Budget axe falls on academics, jobs, athletics and other university areas

By Collin Overton

Nursing students stand together as the Board of Regents decide on the future of their associate nursing program. The board voted nine to one in favor of suspending the progam. (Photo: Collin Overton/Progress)

At the expense of multiple academic programs, 153 jobs, two sports teams and the Danville regional campus, EKU’s process to meet a $25 million budget shortfall came to a conclusion April 6 at the quarterly Board of Regents meeting at EKU Center for the Arts.

“These choices are not easy, and they are not always popular, but they will ultimately strengthen our university as a whole,” Board of Regents chair Craig Turner said during the meeting.

Despite recommendations from Faculty Senate and Council on Academic Affairs to preserve or rearrange certain programs, only the master’s program in school psychology was spared out of a laundry list of programs that included theatre, economics, deaf studies and associates in nursing. The school psychology master’s, one of three programs in the state, will be considered at the Board’s June meeting with emphasis towards becoming an online program.

President Michael Benson expressed a desire to preserve the theatre and economics programs before the Board members made its votes.

“Any university, public or private, large or small, is truly not a university without economics or theatre,” Benson said.

Carson Stanifer, 18, a freshman majoring in economics and political science from Richmond, stood with other theatre students and members of the Alpha Psi Omega theatre honor society while the Board voted on theatre’s suspension. When the vote was made, Stanifer and the rest of the students filed out of the auditorium.

“We instantly all got up to go out because I don’t think we could stand to be there anymore,” Stanifer said. “It’s so emotional because with theatre you create such a family, and I don’t think the regents understood.”

Four other degrees — including B.S. in risk management, B.A. in chemistry, B.S. in mathematics teaching and M.S. in mathematical sciences — were transitioned to other departments or became concentrations within certain majors, as recommended by the budget advisory committee.

SGA President and student regent Laura Jackson voted against the cuts to theatre, nursing, family consumer sciences and economics. Though program suspensions are devastating, she said, EKU knew it was taking a gamble when it decided to freeze tuition increases last semester.

“That affects all students; decreases, freezes, increases — they will affect every student at EKU, whether it’s an online student, commuter — whoever it is,” Jackson said.

In an email sent after the meeting, Benson clarified that students in affected programs wouldn’t necessarily have to find new majors.

“It is important to note that programs approved for suspension have a transition plan with teach-out options for any currently enrolled students,” the email. “Some majors/minors will transition to similar degree programs with a different department structure.”

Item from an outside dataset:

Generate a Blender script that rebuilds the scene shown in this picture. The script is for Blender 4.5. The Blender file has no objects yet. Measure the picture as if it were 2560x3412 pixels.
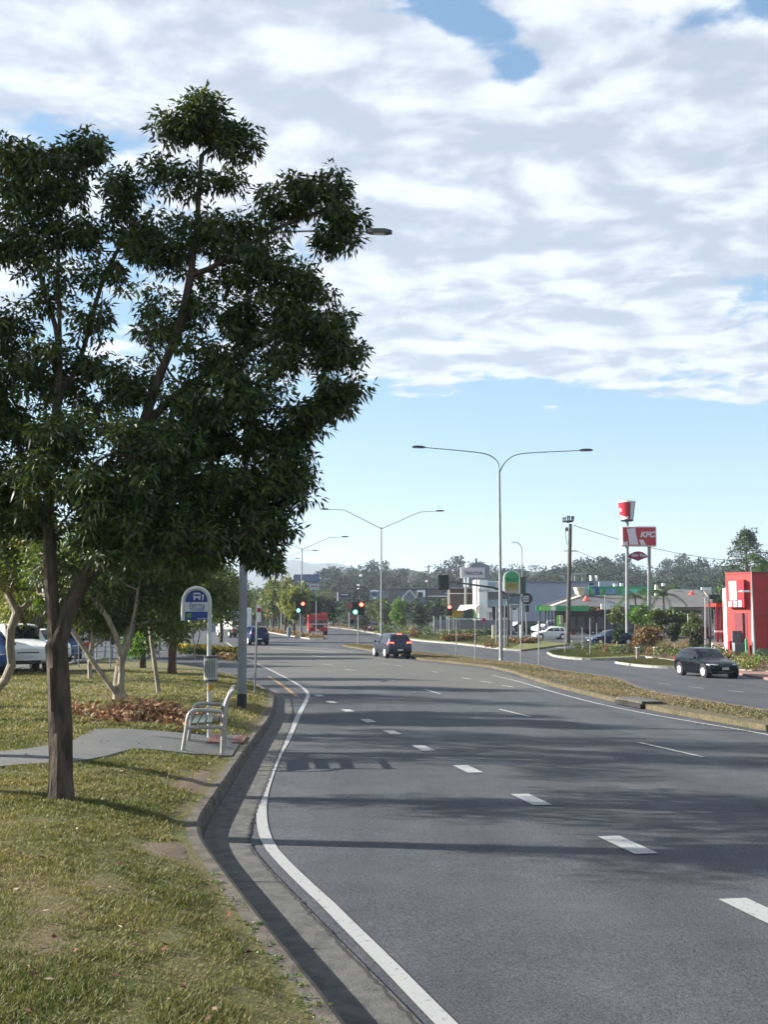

Benson also wrote that many suspended programs will continue to be taught as subjects if no longer offered as majors or minors or incorporated into other programs.

The men’s and women’s tennis teams were also suspended. The teams were notified April 5, Benson said. This will not affect the student-athletes’ existing scholarships.

In addition to losing two teams, athletics will now return to 2014 funding levels, taking a $2 million reduction and loss of personnel.

To make up for losses in athletics, the Board voted in favor of a motion to start a beach volleyball team that would consist of current indoor volleyball players and coaching staff. All board members voted in favor except Bryan Makinen, executive director of public safety & risk management.

“Simply because of my desire to have the same level of dialogue and scrutiny with the staff implications as we did with the academic implications, I’m going to vote no,” Makinen said.

Of the 153 university jobs lost through recommendations, 72 were faculty positions, 36 of them filled. Nine of those were tenured faculty, and 10 were on tenure-track. The overall cuts to Academic Affairs made up $13.2 million of the proposed $25 million.

Cuts to academic areas made up most of the $25.14 million budget reduction that the Board of Regents voted on April 6. Cuts at the university level included the loss of 26 administrative positions, including six directors and two department chairs. (Graphic: Collin Overton/Progress)

Makinen said staff had offered “selfless” solutions, such as shorter work weeks and reducing paid hours to allow other staff members to keep their jobs. Twenty-five filled staff positions were eliminated in academic support areas alone. Student Success lost 23 positions, resulting in an overall reduction of $2 million.

The closure of the regional Danville campus and reducing financial support for the WEKU radio station will save roughly $1.6 million.

“I’ve been a regent for 11 and a half years — almost 12 years — and I don’t know of a tougher time since I’ve been on Board,” Turner said.